__Task instructions__. Copy out each line exactly; pictures stay out of the copy.

>>>>>

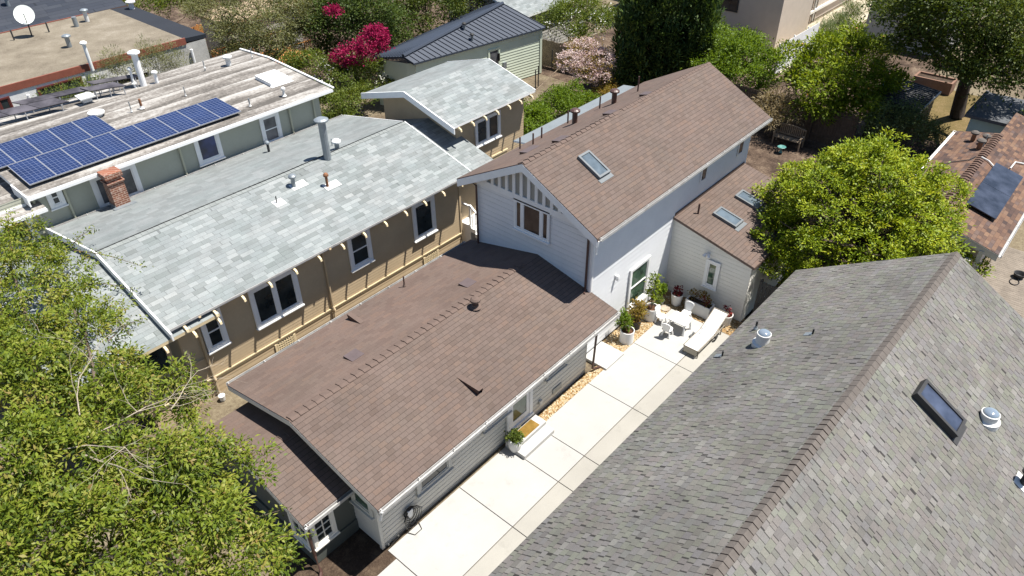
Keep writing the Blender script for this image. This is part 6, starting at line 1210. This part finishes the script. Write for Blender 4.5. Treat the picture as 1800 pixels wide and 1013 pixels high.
bush('flowering_shrub', 'rambling green shrub with white flowers filling the gap beyond the olive roof', ((545, 110, 2.6, 1.0), (580, 130, 2.5, 1.1), (620, 130, 2.4, 1.1), (655, 130, 2.0, 0.9), (570, 170, 2.0, 1.0), (610, 175, 1.9, 1.1), (640, 165, 1.7, 0.9), (600, 210, 1.4, 0.8), (580, 220, 1.2, 0.7), (665, 150, 1.4, 0.6)), 620, 28, 0.2, 0.13, 0.06, 'lf_mix', 'shrub', r0=0.08, extra=(55, 8, 0.14, 0.10, 0.08, 'fl_white'))
bush('olive_tree', 'grey-green olive tree at the top left beside the orange deck', ((430, 30, 4.4, 1.7), (480, 55, 3.9, 1.6), (415, 65, 3.4, 1.4), (520, 30, 4.3, 1.6), (460, 90, 2.8, 1.3), (380, 5, 4.4, 1.3), (500, 85, 2.9, 1.2), (450, 0, 5.0, 1.6), (350, 15, 3.4, 1.1), (530, 70, 3.0, 1.2), (410, 100, 2.2, 1.0)), 1050, 30, 0.28, 0.16, 0.045, 'lf_olive', 'tree', r0=0.16)
t13 = bush('bougainvillea_tree', 'dark tree overgrown with magenta bougainvillea at the top', ((600, 35, 4.2, 1.6), (655, 25, 4.5, 1.7), (570, 55, 3.4, 1.3), (630, 65, 3.2, 1.3), (690, 45, 3.6, 1.3), (560, 10, 4.6, 1.5), (610, 0, 5.2, 1.6), (540, 45, 3.4, 1.2), (690, 80, 2.6, 1.0), (580, 85, 2.4, 1.0)), 860, 28, 0.28, 0.16, 0.07, 'lf_dark', 'tree', 'bark_dark', 0.14)
lob = [LB(*q) for q in ((660, 62, 4.5, 0.55), (640, 80, 4.2, 0.5), (672, 75, 4.2, 0.42), (625, 96, 3.8, 0.5), (600, 92, 3.7, 0.35), (585, 20, 6.0, 0.3), (650, 92, 3.8, 0.45), (612, 108, 3.4, 0.35), (590, 102, 3.5, 0.25))]; foliage('blossom', t13, lob, 210, 20, 0.12, 0.11, 0.09, 'fl_mag', inner=0.2)
bush('broadleaf_tree', 'dark olive tree mass rising behind the dark metal roof', ((720, 42, 2.8, 1.7), (775, 22, 3.0, 1.8), (825, 0, 3.2, 1.8), (695, 66, 2.2, 1.3), (760, 0, 4.0, 1.8), (700, 10, 3.6, 1.8), (850, -16, 3.6, 1.7)), 640, 28, 0.28, 0.16, 0.07, 'lf_oak', 'tree', 'bark_dark', 0.16)
bush('hedge_tree', 'green hedge tree at the very top edge behind the flat gravel roof', ((260, 8, 2.6, 1.2), (220, 5, 2.4, 1.0), (300, 5, 2.6, 1.2), (340, -5, 3, 1.3)), 260, 26, 0.24, 0.15, 0.07, 'lf_mix', 'tree')
bush('bush', 'green bush at the right edge in front of the teal shed', ((1775, 222, 1.9, 0.7), (1800, 225, 1.9, 0.8), (1740, 232, 1.5, 0.5), (1800, 240, 1.5, 0.6)), 200, 26, 0.16, 0.12, 0.06, 'lf_bright')
bush('grass_clump', 'tall weedy grass clump along the beige building', ((1450, 60, 0.5, 0.8), (1475, 45, 0.5, 0.9), (1500, 30, 0.5, 0.9), (1435, 72, 0.4, 0.6)), 200, 26, 0.25, 0.35, 0.03, 'lf_greygreen', 'weeds', up=1.5)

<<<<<

__Problem solution__.
Keep writing the Blender script for this image. This is part 6, starting at line 1210. This part finishes the script. Write for Blender 4.5. Treat the picture as 1800 pixels wide and 1013 pixels high.
bush('flowering_shrub', 'rambling green shrub with white flowers filling the gap beyond the olive roof', ((545, 110, 2.6, 1.0), (580, 130, 2.5, 1.1), (620, 130, 2.4, 1.1), (655, 130, 2.0, 0.9), (570, 170, 2.0, 1.0), (610, 175, 1.9, 1.1), (640, 165, 1.7, 0.9), (600, 210, 1.4, 0.8), (580, 220, 1.2, 0.7), (665, 150, 1.4, 0.6)), 620, 28, 0.2, 0.13, 0.06, 'lf_mix', 'shrub', r0=0.08, extra=(55, 8, 0.14, 0.10, 0.08, 'fl_white'))
bush('olive_tree', 'grey-green olive tree at the top left beside the orange deck', ((430, 30, 4.4, 1.7), (480, 55, 3.9, 1.6), (415, 65, 3.4, 1.4), (520, 30, 4.3, 1.6), (460, 90, 2.8, 1.3), (380, 5, 4.4, 1.3), (500, 85, 2.9, 1.2), (450, 0, 5.0, 1.6), (350, 15, 3.4, 1.1), (530, 70, 3.0, 1.2), (410, 100, 2.2, 1.0)), 1050, 30, 0.28, 0.16, 0.045, 'lf_olive', 'tree', r0=0.16)
t13 = bush('bougainvillea_tree', 'dark tree overgrown with magenta bougainvillea at the top', ((600, 35, 4.2, 1.6), (655, 25, 4.5, 1.7), (570, 55, 3.4, 1.3), (630, 65, 3.2, 1.3), (690, 45, 3.6, 1.3), (560, 10, 4.6, 1.5), (610, 0, 5.2, 1.6), (540, 45, 3.4, 1.2), (690, 80, 2.6, 1.0), (580, 85, 2.4, 1.0)), 860, 28, 0.28, 0.16, 0.07, 'lf_dark', 'tree', 'bark_dark', 0.14)
lob = [LB(*q) for q in ((660, 62, 4.5, 0.55), (640, 80, 4.2, 0.5), (672, 75, 4.2, 0.42), (625, 96, 3.8, 0.5), (600, 92, 3.7, 0.35), (585, 20, 6.0, 0.3), (650, 92, 3.8, 0.45), (612, 108, 3.4, 0.35), (590, 102, 3.5, 0.25))]; foliage('blossom', t13, lob, 210, 20, 0.12, 0.11, 0.09, 'fl_mag', inner=0.2)
bush('broadleaf_tree', 'dark olive tree mass rising behind the dark metal roof', ((720, 42, 2.8, 1.7), (775, 22, 3.0, 1.8), (825, 0, 3.2, 1.8), (695, 66, 2.2, 1.3), (760, 0, 4.0, 1.8), (700, 10, 3.6, 1.8), (850, -16, 3.6, 1.7)), 640, 28, 0.28, 0.16, 0.07, 'lf_oak', 'tree', 'bark_dark', 0.16)
bush('hedge_tree', 'green hedge tree at the very top edge behind the flat gravel roof', ((260, 8, 2.6, 1.2), (220, 5, 2.4, 1.0), (300, 5, 2.6, 1.2), (340, -5, 3, 1.3)), 260, 26, 0.24, 0.15, 0.07, 'lf_mix', 'tree')
bush('bush', 'green bush at the right edge in front of the teal shed', ((1775, 222, 1.9, 0.7), (1800, 225, 1.9, 0.8), (1740, 232, 1.5, 0.5), (1800, 240, 1.5, 0.6)), 200, 26, 0.16, 0.12, 0.06, 'lf_bright')
bush('grass_clump', 'tall weedy grass clump along the beige building', ((1450, 60, 0.5, 0.8), (1475, 45, 0.5, 0.9), (1500, 30, 0.5, 0.9), (1435, 72, 0.4, 0.6)), 200, 26, 0.25, 0.35, 0.03, 'lf_greygreen', 'weeds', up=1.5)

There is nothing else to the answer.